Na segunda metade do século 19 a Rússia era um império medieval, onde a maior parte de sua população vivia no campo em uma condição de semiescravidão. A Revolução Industrial tinha chegado timidamente a alguns poucos centros urbanos, como Moscou e São Petersburgo. A aristocracia russa vivia antenada com o que ditava a moda francesa ao passo que o seu povo, a imensa maioria dos russos, amargava uma existência de miséria e fome. O gênio literário de Dostoiévski (1821-1881) descortinou para além da paisagem social da Rússia Czarista, também sua paisagem interior, que revelou a universalidade do drama existencial humano. Personagens como Ivan Karamazov (de “Os irmãos Karamazov”), um intelectual niilista que retrata o protótipo dos bolchevistas do século 20; O príncipe Míchkin (de “O Idiota”), misto de Don Quixote e Jesus Cristo; ou Raskólnikov (de “Crime e Castigo”) estudante que pratica um duplo latrocínio por se crer acima do bem e do mal, uma espécie de super-homem (Übermensch) nietzschiano, são apenas alguns dos inúmeros personagens que dão vida a uma literatura que o crítico literário Mikhail Bakhtin (1895-1975) chamará no século 20 de polifônica, no sentido de que os personagens não são meros veículos da ideologia do escritor, mas antes, têm vida própria, com visões de mundo singulares e muitas vezes contrapostas ao do próprio narrador. Sua obra também antecipa as questões que serão formuladas no século 20 pelo existencialismo.

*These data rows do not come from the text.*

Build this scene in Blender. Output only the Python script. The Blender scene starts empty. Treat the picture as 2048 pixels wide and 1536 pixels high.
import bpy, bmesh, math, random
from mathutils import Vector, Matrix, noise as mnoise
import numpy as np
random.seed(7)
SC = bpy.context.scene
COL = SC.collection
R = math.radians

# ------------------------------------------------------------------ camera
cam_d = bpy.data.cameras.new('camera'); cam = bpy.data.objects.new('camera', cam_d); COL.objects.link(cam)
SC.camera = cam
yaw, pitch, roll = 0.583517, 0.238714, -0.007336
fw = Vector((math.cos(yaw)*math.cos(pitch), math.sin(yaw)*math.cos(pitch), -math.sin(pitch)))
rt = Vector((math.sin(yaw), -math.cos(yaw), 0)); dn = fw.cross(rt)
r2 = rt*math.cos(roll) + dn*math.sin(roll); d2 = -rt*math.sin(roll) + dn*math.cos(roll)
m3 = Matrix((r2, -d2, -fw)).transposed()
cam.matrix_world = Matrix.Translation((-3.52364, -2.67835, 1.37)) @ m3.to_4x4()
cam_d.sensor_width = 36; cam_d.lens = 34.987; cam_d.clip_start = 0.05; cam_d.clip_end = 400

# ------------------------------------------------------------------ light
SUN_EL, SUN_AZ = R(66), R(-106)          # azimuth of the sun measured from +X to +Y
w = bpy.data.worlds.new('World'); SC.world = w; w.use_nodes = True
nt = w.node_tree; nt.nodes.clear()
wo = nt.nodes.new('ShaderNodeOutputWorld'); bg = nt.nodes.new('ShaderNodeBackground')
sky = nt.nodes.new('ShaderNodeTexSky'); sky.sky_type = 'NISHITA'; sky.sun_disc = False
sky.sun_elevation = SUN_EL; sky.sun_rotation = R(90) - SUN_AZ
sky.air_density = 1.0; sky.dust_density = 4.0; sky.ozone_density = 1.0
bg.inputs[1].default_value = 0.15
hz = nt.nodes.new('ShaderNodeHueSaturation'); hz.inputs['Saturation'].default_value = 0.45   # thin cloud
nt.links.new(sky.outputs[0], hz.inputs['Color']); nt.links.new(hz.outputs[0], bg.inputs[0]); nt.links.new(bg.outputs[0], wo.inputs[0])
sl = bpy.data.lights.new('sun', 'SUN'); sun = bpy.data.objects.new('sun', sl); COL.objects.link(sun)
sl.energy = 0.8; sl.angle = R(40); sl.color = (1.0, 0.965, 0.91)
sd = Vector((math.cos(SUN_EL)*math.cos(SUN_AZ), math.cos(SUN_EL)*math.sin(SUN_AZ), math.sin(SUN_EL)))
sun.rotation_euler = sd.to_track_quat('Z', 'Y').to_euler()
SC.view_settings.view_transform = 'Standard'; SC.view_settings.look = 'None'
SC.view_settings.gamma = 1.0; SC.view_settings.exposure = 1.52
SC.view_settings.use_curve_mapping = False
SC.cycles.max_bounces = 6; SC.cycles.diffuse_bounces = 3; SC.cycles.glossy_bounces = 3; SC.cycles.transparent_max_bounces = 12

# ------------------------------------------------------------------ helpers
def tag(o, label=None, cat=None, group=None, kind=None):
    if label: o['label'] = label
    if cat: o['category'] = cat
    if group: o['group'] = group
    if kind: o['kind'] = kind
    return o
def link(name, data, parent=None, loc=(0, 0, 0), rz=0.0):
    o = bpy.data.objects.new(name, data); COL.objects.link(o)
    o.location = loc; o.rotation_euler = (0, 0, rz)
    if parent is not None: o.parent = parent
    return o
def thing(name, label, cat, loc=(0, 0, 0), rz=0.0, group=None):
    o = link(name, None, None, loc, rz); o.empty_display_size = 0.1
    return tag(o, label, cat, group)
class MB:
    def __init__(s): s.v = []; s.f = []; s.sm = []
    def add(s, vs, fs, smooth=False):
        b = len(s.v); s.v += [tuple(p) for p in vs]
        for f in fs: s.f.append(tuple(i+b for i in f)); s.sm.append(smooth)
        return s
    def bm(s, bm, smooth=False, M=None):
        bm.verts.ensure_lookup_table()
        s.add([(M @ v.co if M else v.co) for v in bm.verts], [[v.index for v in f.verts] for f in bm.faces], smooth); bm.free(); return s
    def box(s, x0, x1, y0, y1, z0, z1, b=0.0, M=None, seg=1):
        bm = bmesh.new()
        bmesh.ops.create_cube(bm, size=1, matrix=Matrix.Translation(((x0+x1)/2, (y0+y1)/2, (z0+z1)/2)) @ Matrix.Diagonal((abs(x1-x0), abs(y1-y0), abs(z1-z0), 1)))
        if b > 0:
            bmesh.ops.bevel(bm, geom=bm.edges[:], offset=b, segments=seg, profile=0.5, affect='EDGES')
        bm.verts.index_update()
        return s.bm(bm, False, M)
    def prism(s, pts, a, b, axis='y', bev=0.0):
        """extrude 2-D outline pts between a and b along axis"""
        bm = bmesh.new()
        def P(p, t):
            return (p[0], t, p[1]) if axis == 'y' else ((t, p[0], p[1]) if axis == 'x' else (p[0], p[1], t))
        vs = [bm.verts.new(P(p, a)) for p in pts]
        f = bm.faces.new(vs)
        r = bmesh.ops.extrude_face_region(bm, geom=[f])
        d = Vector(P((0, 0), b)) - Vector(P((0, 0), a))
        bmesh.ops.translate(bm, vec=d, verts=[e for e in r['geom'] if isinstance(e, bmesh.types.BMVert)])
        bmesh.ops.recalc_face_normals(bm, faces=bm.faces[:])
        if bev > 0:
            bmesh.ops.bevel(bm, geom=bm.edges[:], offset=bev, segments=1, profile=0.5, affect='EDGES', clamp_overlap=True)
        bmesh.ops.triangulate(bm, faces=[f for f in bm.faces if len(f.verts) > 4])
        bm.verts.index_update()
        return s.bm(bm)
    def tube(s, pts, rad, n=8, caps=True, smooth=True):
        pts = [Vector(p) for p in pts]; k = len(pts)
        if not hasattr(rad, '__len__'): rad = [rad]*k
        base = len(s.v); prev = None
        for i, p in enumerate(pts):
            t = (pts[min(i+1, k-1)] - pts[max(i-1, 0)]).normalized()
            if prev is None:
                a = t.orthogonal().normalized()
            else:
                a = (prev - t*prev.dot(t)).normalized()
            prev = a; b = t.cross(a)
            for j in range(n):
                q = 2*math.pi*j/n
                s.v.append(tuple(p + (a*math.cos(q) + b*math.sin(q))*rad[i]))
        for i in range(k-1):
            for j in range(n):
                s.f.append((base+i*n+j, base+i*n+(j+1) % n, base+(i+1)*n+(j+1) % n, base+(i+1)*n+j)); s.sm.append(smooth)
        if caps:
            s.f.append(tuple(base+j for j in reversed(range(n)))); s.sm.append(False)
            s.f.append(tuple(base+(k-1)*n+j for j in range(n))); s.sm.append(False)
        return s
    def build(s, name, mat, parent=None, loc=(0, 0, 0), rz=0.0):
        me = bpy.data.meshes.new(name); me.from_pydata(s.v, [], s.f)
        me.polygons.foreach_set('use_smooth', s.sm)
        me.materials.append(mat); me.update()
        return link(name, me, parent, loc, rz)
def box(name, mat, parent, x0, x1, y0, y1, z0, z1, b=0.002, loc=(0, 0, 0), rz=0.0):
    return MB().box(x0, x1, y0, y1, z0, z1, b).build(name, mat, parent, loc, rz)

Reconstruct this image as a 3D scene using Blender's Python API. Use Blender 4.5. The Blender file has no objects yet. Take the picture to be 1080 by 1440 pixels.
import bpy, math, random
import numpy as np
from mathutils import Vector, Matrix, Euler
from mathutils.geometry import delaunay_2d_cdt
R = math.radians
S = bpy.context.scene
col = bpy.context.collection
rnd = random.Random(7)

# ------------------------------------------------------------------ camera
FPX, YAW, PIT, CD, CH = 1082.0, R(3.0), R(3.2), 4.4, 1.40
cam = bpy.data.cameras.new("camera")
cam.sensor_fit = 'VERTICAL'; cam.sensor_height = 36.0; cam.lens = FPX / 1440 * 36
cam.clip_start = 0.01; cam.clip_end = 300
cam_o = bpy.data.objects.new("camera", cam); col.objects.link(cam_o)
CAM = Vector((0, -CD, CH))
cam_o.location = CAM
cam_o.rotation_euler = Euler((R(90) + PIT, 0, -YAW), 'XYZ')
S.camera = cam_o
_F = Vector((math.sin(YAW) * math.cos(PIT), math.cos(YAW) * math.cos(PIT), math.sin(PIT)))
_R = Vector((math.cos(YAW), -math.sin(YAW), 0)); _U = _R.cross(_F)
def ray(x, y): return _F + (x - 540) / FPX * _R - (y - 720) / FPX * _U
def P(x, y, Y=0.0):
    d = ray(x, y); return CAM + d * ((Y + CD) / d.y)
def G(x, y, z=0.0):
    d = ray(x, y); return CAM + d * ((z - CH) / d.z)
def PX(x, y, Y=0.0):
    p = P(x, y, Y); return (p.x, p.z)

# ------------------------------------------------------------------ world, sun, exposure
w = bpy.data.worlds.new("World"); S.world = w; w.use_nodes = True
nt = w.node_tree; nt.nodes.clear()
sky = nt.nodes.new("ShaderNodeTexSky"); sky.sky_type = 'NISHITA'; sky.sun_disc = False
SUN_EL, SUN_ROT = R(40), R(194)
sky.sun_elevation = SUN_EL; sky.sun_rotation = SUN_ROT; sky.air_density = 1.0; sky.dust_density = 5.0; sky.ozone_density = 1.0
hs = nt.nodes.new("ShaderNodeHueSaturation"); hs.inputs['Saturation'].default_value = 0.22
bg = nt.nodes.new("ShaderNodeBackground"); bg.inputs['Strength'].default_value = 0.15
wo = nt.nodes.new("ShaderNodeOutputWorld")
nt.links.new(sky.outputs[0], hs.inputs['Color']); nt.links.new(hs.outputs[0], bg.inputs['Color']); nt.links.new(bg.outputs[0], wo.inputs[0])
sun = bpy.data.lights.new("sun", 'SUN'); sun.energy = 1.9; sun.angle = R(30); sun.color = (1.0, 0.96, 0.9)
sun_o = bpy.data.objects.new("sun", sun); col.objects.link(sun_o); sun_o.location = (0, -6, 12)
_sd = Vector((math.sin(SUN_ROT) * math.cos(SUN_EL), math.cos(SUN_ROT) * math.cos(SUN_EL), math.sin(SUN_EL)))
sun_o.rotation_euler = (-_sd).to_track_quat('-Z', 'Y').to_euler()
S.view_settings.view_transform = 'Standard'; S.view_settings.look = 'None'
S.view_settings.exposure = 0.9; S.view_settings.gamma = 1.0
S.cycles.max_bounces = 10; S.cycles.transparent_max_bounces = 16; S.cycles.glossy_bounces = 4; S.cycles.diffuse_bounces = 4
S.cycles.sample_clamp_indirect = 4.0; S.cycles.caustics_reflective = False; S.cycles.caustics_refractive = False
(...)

Dostoiévski é o melhor retrato do espírito russo: inquieto, criativo, apaixonado pelo jogo de azar e portador da epilepsia que deu um tom dramático a uma existência convulsiva. Na obra de Dostoiéviski saltam alguns dos elementos basilares do espírito do povo russo: a fé cristã ortodoxa, a bíblia era para Dostoiéviski o maior monumento literário da humanidade; o espírito belicoso russo, com seu histórico de guerras e heroísmo, que reporta aos czares fundadores do Império Russo; e o filoeslavismo presente em toda sua obra, que defende que os russos não são europeus, tendo um destino próprio com ambições imperialistas. O fim do Império Czarista em 1917, quando os bolcheviques liderados por Lenin chegam ao poder e após o assassinato de toda a família imperial dos Romanov (1918), a dinastia final dos czares russos, representou não o fim dessa vocação imperialista, mas apenas um intervalo, a mudança de discurso e de roupagem política. A URSS que vence a Alemanha Nazista, rivalizará com os EUA e defenderá sua vocação imperialista.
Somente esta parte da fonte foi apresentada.